| Fair points, but I think you're responding to an argument my piece isn't quite making. The complaint isn't that logistics should follow Moore's Law or that we need same-day delivery for everything. It's that we're paying more for objectively worse service than we had a decade ago. Services aren't "adapting to consumer needs", its just objective decay being masked as optimization. The Lettre Verte example actually reinforces the point: service got slower, then slower again, not because physics demanded it but because maintaining the previous standard became inconvenient. The dedicated sorting train wasn't decommissioned because trains stopped working; it was decommissioned because the institution decided the mail didn't matter enough to run it. Nobody expects sea transport to break the sound barrier. But when 73% of consumers experience an outright delivery failure in a three-month period, that's not bumping against hard physical limits. That's drivers marking packages "delivered" that weren't, because lying clears the route faster. That's solvable. We're just in a system that doesn't incentive fixing it. The asymptotic argument would land if we were approaching some theoretical maximum. We're not. We're sliding backward from where we were, while costs rise. I'm not asking for magic, I'm asking where went the reliability we already had, at the prices we're already paying. |
> I'm not asking for magic, I'm asking where went the reliability we already had, at the prices we're already paying.

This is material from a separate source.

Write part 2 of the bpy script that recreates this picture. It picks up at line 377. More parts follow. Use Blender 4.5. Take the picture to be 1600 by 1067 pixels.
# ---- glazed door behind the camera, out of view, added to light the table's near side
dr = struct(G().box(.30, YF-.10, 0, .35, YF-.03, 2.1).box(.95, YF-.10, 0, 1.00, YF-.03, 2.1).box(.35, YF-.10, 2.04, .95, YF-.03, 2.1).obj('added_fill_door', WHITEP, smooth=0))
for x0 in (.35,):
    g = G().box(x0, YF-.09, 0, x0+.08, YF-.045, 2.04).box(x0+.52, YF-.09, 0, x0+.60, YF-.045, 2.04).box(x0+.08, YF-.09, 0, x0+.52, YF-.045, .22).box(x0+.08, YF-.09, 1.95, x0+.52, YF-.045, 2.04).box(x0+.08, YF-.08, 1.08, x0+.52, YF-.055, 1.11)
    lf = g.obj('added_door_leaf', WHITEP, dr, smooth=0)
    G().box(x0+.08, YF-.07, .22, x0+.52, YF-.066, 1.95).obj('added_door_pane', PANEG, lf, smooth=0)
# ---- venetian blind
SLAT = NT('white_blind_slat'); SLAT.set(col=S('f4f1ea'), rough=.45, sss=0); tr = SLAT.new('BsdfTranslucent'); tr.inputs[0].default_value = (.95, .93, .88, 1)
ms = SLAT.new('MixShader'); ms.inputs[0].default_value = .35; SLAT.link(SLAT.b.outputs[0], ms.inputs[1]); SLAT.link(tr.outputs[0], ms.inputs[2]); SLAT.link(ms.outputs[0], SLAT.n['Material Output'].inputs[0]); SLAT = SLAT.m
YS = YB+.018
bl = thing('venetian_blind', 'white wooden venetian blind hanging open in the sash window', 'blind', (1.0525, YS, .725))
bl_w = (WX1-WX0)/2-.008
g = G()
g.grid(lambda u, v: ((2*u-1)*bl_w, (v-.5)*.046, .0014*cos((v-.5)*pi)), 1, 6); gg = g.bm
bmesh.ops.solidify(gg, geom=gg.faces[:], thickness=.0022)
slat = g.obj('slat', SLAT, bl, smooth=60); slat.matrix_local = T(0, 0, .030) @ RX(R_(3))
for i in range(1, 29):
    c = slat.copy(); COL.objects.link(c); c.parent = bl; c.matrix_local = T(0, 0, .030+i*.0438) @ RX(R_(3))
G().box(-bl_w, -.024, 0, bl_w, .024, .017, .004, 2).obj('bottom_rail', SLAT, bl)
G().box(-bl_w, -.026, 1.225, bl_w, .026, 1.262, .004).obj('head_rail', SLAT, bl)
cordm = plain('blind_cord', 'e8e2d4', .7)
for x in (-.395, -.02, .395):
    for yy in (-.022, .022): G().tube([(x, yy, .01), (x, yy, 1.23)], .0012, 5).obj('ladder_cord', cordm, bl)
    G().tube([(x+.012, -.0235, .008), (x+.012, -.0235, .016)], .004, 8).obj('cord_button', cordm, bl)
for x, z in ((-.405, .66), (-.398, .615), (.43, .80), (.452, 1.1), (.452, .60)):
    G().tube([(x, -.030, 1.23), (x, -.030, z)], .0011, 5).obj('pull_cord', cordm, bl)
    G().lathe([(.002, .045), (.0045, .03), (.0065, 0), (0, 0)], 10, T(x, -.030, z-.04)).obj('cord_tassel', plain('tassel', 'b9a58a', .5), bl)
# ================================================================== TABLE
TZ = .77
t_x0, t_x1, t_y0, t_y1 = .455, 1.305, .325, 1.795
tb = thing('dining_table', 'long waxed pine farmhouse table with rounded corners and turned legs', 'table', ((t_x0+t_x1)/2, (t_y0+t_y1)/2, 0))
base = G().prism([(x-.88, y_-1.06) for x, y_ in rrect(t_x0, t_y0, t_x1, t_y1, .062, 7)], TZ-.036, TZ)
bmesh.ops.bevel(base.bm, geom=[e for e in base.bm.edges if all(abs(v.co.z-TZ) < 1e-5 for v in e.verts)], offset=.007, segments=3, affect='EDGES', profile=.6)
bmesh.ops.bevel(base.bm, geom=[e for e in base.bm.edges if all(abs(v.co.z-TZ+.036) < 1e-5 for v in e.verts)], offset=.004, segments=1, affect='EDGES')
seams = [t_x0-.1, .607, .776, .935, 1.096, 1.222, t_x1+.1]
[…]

My god thank you! My partner and I have been talking about this for the past 2 years in the context of food service and delivery service industry.
Greater than 50% of all our restaurant orders are straight up wrong or missing items, whether it’s from local places, chains, or fast food restaurants.
The unreliability is staggering, especially because we’re paying so much more!
It’s gotten so bad that we’re done with certain services and establishments for good now, or we make sure to QC before leaving the restaurant to ensure everything is in the bag.
Even more ironic, this happened a couple weeks ago at Texas Roadhouse — the same restaurant I worked in decades ago as a teenager, so I remember the process we had to go through for to-go orders.
First, we’d take the order over the phone. We’d repeat the order back to the customer to confirm everything (1st QC). When the food came up in the window, we’d pack the food in bags, crossing off every item on the receipt before stapling it to the bag (2nd QC). When the customer came to pick up their food, we’d have to take every box out of the bag, show the customer the food, and confirm that everything they expected in their order was there (3rd QC).
No customer. Every left. With an incorrect order. Simple.
That process is gone now. We paid more and came home missing my partner’s meal. Wtf.